Apple Inches Closer To Historic $3 Trln Valuation Highlighting Tech's Wall Street Dominance

Apple Inc. is on the brink of making history as the first company ever to close with a market value of $3 trillion, further solidifying the unrelenting dominance of big tech on Wall Street. On Friday, the iPhone maker saw a 1.2% increase, pushing its market capitalization to $3.01 trillion and its year-to-date gain to a staggering 47%. Throughout the year, Apple’s rally has added over $940 billion to the company’s overall size.
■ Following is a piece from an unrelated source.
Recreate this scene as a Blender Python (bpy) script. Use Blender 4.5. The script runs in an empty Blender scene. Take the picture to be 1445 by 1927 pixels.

This milestone underscores the continued supremacy of tech mega-cap companies in the broader stock market. The tech sector has overshadowed traditional growth stocks, leading some to question the sustainability of the unexpected rally, particularly in the face of potential interest rate hikes by the Federal Reserve. The strength of big tech in 2023 has propelled the Nasdaq 100 Index up by 39%. The surge is largely fuelled by excitement surrounding artificial intelligence, as well as investors gravitating towards qualities exemplified by Apple, such as a strong balance sheet, resilient revenue streams, and a robust competitive position.

Jonathan Curtis, Director of Portfolio Management for Franklin Equity Group, emphasized that Apple’s long-standing outperformance can be attributed to its successful business strategy, effective earnings plan, and growing influence over consumers. He expressed no surprise that Apple is leading the race towards the $3 trillion milestone, highlighting the company’s phenomenal balance sheet, dividend growth potential, active repurchasing program, and a platform business akin to consumer staples, all supported by the device that people spend hours looking at every day.

Reflecting Wall Street’s enduring optimism towards Apple, Citigroup initiated coverage of the stock with a buy rating, citing underappreciated potential for margin expansion. The bank sees additional upside of around 30% for Apple’s stock, which would bring its valuation close to the $4 trillion mark.

Apple first became the world’s most valuable stock in 2011, with a market cap below $340 billion, representing approximately 3.3% of the S&P 500. Since then, it has consistently maintained its position at the top. The company achieved a $1 trillion valuation in mid-2018 and reached the $2 trillion mark in August 2020, making it the first U.S. company to surpass that level. However, Saudi Aramco was the first overall company to achieve a $2 trillion valuation.

Although Apple briefly surpassed the $3 trillion mark in early 2022, it failed to close above that level, marking the beginning of a downward trend that has now been completely erased.

Companies of this magnitude are rare, and in the U.S., they are predominantly represented by other mega-cap technology and internet stocks such as Alphabet Inc., Inc., and chipmaker Nvidia Corp., the first trillion-dollar chipmaker. Microsoft Corp is the only other U.S. stock with a valuation exceeding $2 trillion.

While Apple may not be the top gainer of the year—companies like Nvidia, Meta Platforms Inc., and Tesla Inc. have more than doubled in value—its size grants it significant influence over the markets, accounting for 7.6% of the weight of the S&P 500 Index.

However, reaching this milestone does not guarantee smooth sailing for Apple. The stock currently trades at nearly 30 times forward earnings, albeit lower than its peak of over 35 in 2020. It remains significantly above its 10-year average multiple of 17.9. Despite Citi’s bullish outlook, analysts have been growing cautious amid the year’s rally. Less than 70% of the firms tracked by Bloomberg recommend buying Apple’s stock, the lowest ratio among trillion-dollar companies. Furthermore, its consensus rating, a measure of the buy, hold, and sell recommendations, is near its lowest point since November 2020. A recent downgrade from UBS serves as a testament to weakening sentiment.

Furthermore, Apple’s stock price is currently above the average price target, suggesting analysts do not anticipate substantial additional gains from its current levels.